▸ **Exercise task**: What number of lines hold the word "pixels"? State that number and nothing besides.

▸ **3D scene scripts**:
========================================================================

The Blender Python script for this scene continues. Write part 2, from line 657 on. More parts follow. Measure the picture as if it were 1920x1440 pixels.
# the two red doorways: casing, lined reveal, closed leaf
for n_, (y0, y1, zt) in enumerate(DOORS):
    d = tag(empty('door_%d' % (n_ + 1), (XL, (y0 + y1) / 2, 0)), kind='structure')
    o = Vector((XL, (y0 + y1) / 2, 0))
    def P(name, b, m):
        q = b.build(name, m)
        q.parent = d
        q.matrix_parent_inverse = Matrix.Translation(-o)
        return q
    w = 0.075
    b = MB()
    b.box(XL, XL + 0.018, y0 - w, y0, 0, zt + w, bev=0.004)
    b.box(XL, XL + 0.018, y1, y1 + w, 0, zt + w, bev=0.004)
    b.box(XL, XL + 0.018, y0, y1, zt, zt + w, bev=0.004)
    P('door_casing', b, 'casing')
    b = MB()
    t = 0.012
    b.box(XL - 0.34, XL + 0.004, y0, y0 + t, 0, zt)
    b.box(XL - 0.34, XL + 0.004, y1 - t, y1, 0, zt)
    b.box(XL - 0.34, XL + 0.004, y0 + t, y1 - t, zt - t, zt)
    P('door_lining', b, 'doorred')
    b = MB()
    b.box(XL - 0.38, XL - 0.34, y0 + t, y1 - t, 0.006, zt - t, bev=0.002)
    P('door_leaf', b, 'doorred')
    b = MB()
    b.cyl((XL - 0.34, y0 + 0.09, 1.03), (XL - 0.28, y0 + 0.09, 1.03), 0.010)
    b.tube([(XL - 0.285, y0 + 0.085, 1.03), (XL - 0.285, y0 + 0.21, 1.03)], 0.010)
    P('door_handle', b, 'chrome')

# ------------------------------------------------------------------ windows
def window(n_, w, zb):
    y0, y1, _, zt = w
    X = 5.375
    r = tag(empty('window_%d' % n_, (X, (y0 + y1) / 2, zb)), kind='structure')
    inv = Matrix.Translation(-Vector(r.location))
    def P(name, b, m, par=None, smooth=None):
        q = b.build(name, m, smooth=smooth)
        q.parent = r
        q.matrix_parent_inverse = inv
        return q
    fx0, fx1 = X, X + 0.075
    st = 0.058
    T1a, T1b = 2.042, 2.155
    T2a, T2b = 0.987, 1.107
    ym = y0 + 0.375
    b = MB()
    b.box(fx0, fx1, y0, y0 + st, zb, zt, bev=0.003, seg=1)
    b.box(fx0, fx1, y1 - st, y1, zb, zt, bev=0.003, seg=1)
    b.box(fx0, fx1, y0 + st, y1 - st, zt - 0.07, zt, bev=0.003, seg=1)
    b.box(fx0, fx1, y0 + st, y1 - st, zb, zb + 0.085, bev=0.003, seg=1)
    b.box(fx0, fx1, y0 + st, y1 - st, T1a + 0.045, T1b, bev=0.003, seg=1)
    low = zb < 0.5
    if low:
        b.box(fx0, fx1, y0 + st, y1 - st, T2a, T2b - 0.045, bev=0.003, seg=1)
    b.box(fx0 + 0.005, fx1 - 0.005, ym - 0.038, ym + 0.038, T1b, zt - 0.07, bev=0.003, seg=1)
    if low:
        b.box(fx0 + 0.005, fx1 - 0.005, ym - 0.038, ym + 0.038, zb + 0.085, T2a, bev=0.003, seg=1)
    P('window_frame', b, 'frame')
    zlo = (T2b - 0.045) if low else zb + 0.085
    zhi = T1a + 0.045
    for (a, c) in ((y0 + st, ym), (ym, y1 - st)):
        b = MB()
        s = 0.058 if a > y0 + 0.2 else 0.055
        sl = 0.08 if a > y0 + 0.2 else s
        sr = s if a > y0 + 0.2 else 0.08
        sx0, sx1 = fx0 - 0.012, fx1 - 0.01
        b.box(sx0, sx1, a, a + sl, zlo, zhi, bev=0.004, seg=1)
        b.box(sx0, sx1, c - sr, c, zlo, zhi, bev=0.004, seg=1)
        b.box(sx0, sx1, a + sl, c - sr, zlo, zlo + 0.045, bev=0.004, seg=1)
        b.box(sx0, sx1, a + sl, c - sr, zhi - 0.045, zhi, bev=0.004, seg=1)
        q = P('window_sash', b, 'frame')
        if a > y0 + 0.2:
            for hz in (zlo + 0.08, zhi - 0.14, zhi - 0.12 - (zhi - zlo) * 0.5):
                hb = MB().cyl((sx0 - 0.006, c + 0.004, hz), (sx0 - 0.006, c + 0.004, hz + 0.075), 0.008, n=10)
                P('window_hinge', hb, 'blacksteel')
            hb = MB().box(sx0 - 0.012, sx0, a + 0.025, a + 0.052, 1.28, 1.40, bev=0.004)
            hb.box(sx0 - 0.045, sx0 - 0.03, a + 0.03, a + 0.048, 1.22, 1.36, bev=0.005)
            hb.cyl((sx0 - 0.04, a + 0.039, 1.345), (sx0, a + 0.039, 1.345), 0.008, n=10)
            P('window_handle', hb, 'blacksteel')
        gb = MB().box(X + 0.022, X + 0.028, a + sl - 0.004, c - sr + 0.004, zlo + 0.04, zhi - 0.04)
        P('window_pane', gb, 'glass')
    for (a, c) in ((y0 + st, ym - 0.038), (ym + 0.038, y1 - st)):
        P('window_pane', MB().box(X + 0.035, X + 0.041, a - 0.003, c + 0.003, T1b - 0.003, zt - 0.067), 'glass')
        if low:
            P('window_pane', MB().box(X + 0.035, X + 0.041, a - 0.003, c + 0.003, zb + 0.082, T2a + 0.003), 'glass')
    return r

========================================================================

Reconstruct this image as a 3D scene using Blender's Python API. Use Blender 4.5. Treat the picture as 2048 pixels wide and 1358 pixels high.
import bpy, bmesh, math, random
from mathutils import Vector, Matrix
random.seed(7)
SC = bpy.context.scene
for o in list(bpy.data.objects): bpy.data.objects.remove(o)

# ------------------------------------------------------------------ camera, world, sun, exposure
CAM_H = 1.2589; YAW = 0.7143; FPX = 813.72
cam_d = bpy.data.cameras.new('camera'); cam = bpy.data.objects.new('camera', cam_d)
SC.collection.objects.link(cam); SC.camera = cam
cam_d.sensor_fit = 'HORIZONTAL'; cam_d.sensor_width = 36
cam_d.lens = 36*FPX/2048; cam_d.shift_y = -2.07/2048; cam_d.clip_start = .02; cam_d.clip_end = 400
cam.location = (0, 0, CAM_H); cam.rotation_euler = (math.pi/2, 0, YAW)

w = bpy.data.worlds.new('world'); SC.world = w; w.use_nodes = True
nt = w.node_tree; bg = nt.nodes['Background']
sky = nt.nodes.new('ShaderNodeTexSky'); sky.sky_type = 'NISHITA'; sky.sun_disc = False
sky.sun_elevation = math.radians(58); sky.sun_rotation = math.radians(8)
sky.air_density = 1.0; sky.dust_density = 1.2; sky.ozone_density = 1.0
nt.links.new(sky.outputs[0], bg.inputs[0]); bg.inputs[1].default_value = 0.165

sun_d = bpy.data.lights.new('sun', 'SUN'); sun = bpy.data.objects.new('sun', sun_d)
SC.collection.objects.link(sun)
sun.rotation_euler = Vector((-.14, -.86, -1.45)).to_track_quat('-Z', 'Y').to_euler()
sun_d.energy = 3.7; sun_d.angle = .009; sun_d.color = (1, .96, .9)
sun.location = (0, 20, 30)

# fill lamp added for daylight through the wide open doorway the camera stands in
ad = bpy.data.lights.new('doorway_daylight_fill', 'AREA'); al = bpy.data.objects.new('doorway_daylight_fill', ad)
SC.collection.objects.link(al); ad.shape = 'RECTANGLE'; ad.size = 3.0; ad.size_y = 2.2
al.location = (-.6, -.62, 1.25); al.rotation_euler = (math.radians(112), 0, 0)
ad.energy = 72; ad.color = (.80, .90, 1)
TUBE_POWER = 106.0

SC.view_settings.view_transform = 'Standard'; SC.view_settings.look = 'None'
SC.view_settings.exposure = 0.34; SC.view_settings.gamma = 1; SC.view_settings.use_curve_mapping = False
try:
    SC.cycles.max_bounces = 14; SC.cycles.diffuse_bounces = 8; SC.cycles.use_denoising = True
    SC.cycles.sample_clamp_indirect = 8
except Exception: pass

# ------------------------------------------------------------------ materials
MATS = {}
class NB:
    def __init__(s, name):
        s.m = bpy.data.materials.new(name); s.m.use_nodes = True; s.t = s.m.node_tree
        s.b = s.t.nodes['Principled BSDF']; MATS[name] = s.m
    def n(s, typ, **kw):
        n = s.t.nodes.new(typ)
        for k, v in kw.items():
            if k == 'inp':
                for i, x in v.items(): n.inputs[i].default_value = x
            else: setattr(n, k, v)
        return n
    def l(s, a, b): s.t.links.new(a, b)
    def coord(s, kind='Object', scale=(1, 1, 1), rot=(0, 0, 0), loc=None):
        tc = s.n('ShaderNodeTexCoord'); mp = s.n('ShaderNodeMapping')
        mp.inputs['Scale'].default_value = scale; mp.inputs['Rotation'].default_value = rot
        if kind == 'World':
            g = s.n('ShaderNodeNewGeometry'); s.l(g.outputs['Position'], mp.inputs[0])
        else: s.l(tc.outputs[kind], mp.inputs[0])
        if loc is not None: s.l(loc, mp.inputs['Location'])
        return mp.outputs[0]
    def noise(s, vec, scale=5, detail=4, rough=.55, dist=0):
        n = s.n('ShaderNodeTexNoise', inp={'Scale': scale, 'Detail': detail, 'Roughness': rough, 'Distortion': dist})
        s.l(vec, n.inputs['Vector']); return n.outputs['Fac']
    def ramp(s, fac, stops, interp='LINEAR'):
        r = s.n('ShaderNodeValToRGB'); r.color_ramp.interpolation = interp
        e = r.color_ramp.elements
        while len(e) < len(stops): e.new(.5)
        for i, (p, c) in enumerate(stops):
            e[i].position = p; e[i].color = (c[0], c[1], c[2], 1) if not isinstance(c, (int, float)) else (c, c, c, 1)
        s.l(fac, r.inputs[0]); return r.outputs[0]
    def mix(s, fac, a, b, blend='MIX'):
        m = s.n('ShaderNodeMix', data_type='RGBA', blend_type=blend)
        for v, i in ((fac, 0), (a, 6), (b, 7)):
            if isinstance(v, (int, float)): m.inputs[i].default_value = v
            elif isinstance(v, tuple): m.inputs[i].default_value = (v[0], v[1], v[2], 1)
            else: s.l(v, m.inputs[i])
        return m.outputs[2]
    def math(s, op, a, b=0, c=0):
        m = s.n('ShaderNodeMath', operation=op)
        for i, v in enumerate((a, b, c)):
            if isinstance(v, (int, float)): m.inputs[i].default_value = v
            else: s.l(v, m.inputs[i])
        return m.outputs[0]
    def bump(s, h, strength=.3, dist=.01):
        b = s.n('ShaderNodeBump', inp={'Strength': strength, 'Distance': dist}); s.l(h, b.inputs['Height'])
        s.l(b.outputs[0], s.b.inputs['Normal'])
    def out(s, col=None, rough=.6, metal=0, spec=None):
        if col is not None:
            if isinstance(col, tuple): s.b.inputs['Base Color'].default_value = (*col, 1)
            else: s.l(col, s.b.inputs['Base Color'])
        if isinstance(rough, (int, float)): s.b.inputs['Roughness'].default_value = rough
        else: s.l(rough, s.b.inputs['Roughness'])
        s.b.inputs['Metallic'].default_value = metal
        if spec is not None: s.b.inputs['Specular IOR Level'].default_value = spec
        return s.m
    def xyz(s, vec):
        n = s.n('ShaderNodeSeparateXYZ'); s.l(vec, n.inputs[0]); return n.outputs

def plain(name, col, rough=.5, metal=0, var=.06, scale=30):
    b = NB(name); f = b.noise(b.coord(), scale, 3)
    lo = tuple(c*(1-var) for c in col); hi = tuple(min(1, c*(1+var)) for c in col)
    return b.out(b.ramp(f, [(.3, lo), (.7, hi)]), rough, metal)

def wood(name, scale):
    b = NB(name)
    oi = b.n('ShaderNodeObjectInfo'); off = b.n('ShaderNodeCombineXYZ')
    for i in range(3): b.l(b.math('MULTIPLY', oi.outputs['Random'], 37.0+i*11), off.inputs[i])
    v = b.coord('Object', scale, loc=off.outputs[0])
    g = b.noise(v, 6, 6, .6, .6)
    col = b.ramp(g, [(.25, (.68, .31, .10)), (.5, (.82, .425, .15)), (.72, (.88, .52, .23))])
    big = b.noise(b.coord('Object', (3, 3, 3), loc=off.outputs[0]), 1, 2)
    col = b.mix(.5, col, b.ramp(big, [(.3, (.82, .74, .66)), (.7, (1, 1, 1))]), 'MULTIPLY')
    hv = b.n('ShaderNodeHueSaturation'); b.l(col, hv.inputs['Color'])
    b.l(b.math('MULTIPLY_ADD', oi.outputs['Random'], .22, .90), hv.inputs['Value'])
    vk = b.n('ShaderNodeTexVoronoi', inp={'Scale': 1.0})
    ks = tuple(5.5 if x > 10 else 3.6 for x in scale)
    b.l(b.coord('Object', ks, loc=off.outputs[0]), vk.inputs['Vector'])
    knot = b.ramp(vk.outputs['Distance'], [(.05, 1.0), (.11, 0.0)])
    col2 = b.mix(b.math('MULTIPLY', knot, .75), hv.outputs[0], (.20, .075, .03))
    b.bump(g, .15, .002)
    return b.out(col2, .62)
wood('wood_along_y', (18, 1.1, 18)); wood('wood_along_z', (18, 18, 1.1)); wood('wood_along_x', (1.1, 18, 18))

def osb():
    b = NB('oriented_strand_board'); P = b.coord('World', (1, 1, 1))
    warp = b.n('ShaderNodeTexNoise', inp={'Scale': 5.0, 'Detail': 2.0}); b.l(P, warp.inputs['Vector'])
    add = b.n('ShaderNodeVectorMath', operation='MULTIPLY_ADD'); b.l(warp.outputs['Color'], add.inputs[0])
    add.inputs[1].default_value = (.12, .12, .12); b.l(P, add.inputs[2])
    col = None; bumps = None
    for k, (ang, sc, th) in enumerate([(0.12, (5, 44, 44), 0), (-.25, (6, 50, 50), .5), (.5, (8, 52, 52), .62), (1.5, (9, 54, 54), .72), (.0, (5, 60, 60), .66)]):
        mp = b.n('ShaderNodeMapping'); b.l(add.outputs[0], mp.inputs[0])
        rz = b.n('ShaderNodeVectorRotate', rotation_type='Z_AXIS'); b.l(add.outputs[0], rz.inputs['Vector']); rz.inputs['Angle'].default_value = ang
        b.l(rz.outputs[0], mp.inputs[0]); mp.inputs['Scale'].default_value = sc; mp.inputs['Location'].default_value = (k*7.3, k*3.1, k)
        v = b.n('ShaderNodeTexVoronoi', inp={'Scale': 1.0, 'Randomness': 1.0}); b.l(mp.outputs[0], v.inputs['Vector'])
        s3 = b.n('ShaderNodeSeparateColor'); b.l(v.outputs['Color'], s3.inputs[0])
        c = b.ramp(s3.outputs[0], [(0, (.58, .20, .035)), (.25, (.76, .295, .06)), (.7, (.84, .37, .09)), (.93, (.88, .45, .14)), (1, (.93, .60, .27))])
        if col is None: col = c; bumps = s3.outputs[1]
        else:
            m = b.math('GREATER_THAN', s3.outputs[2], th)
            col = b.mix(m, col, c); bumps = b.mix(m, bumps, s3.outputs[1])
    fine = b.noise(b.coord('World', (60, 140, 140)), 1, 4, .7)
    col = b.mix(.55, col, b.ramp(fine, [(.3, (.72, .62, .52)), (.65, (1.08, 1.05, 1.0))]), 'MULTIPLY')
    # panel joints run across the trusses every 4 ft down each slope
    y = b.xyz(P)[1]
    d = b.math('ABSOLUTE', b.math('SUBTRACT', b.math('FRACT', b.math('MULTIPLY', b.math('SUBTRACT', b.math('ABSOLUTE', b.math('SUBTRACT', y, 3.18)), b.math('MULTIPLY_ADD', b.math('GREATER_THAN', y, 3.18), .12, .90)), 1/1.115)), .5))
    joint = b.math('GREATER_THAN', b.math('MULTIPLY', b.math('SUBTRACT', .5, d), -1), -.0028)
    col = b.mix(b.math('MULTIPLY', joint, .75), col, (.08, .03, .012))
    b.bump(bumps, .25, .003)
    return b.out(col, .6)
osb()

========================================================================

▸ **Exercise solution**: 2